İstanbul`da 25 yıldır Türkiye`den ve dünyadan kopuk bir hayat yaşayan bir vatandaşımız, bir kalabalığı ve bu kalabalıkta vatandaşlara hitap eden bir kişiyi görüyor ve dinlemeye başlıyor. Vatandaş, hatibin kürsüdeki `Yolsuzlukların, rüşvetin, yoksulluğun olmayacağı ülkeyi biz hallederiz` şeklindeki nutkunu dinliyor, kendi kendine `Acaba bu adam kim` diye soruyor. `Herhâlde seçimlere hazırlanan ve iktidar olma çaba ve sevdasında bulunan bir siyasi partinin lideridir` diye düşünüyor ve demek ki `Bu ülkede yoksulluk var, yolsuzluk var, rüşvet kıskacında kıvranıyor; yolsuzluk, rüşvet almış başını gidiyor, yapılan suç duyuruları da sonuçsuz kalıyor, bu lider de bunları ortadan kaldırmaya ve çözmeye talip` diye düşünüyor. Dayanamıyor, yanındaki adama soruyor, `Hemşerim, bu konuşan kim?` A çok ayıp, tanımıyor musun, bu vatandaş veya bu insan, Cumhurbaşkanımız, AK Parti`nin genel başkanı, yirmi yıldır bu ülkeyi yönetiyor."
“YOLSUZLUK YAPAN DEĞİL DE ORTAYA ÇIKARAN GÖZALTINA ALINIRSA”
HDP İstanbul Milletvekili Oya Ersoy, “Demokrasinin, hukukun, basın özgürlüğünün olmamasının nedeni nedir biliyorsunuz? İşte tam da bu. Nedenlerinden biri de bu, yolsuzluk ağlarının ortaya çıkmasını engellemek için ‘yerli, milli` lafları uçuşur, kutuplaştırma politikalarına sarılınır” dedi. Ersoy, gazetecilerin ve halkın dezenformasyon yasaları ile susturulmaya çalışıldığını ifade ederek, “Talimatlı yargı, yolsuzluğu yapanı değil de ortaya çıkaranı gözaltına alırsa yolsuzluk ile mücadele edilemez. Zaten bu iktidarın böyle bir niyeti de yok” diye konuştu.
CHP Mersin Milletvekili Alpay Antmen, Türkiye`deki vatandaşların yüzde 95`nin yoksul olduğunu söyleyerek, Cumhurbaşkanı Erdoğan`ın “Yolsuzlukların olmadığı, rüşvetin olmadığı, yoksulluğun olmayacağı bir ülkeyi biz hallederiz, şu an bunun hazırlığı içindeyiz” sözünü anımsattı. Antmen, Cumhurbaşkanı Erdoğan`ın da yolsuzluğu kabul ettiğini kaydederek, “Güzel ülkemizde yolsuzlukları araştıralım.

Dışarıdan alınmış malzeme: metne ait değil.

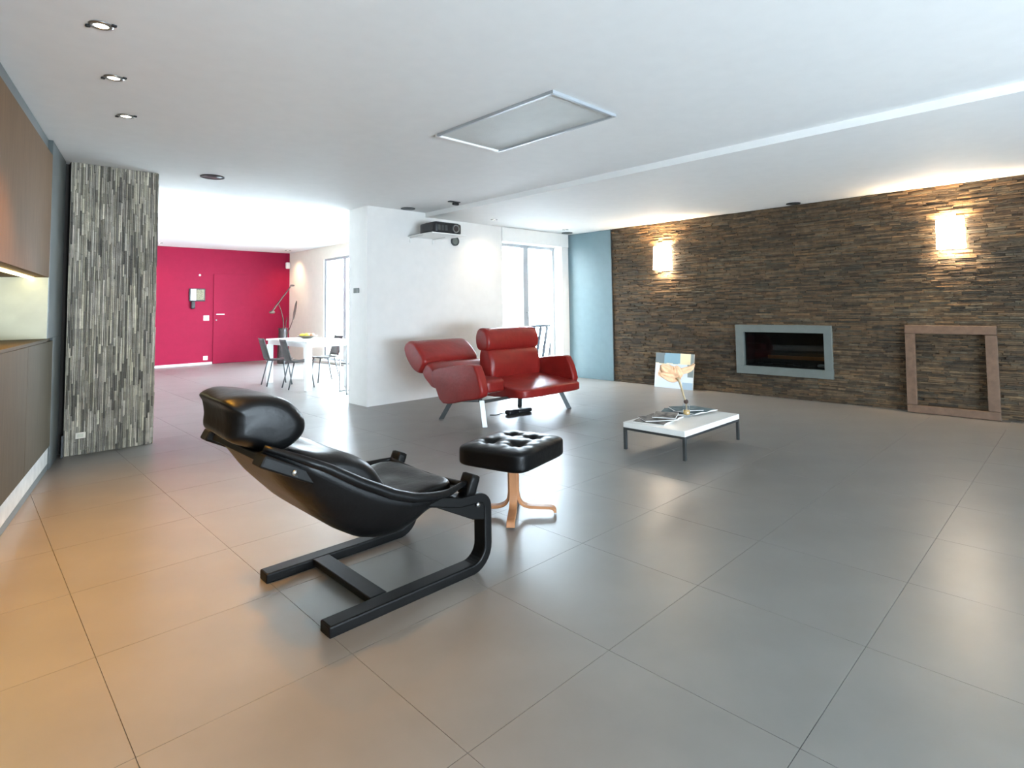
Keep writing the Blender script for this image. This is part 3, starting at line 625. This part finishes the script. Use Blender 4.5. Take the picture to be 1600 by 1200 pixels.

Yetimlerimizin, şehit çocuklarımızın hakkını kim çalıyorsa belirleyelim, adalete teslim edelim” dedi.
Antmen, yolsuzlukla mücadele edilmezse Türkiye`nin yıkılacağını kaydederek, “Bugün bu önergeye verilecek ret oyları, yarın yolsuzluklara destek anlamına gelecektir” diye konuştu.
Öneri, AKP ve MHP`li milletvekillerinin oyları ile reddedildi.